Nesta fase, seria importante recordar aquela máxima de Beckett: “Tentar outra vez, falhar outra vez, falhar melhor”. Podia, devia, ser o mote de qualquer empreendedor. É também uma forma de crescer. Porque ninguém aprende a andar sem antes cair e esfolar os joelhos, certo? E essa é uma lição que serve a todos: a quem tem ideias, a quem cria negócios, a quem os financia, a quem os promove. Seja a Chic by Choice, seja qualquer outra empresa. Quanto a quem troça e penaliza quem tropeça pelo caminho, apenas uma sugestão: porque não se despedem e vão experimentar o que é falhar muitas vezes antes de acertar?

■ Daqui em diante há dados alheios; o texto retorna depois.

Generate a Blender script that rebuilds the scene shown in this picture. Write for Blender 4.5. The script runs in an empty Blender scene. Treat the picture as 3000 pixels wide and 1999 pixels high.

Por falar em falhas e silêncios.
Já passaram cerca de quatro meses desde a última vaga de incêndios que devastou uma parte do país, quase oito meses depois da devastação em Pedrógão Grande. Houve lágrimas pelos mortos, promessas pelos vivos, garantiu-se que a lição foi aprendida, que os erros não se repetirão, que se moveriam mundos e fundos para que tudo fosse diferente dali por diante. Só que não. Passaram meses e ainda não se moveram os mundos e fundos necessários para evitar tragédias como as do verão passado. Há casas por reconstruir, apoios por chegar, helicópteros parados e inoperacionais por falta de peças, investimentos por fazer em sistemas de comunicação e segurança. No meio de tudo isto, anda o Fisco, a mando dos ministérios da Administração Interna e da Agricultura, a enviar cartas aos contribuintes, sem olhar a meios, agregados ou geografias, a lembrar que têm de limpar mato e cortar árvores em redor de casas, armazéns e fins. Mais: atrevam-se a deixar essa tarefa para depois de 15 de março e a multa será a dobrar. A sério, senhores governantes? Se esta é a melhor estratégia em curso para antecipar e prevenir a próxima época de fogos — e convém recordar que são menos os meses que faltam do que aqueles que já passaram desde o último verão — teme-se o pior.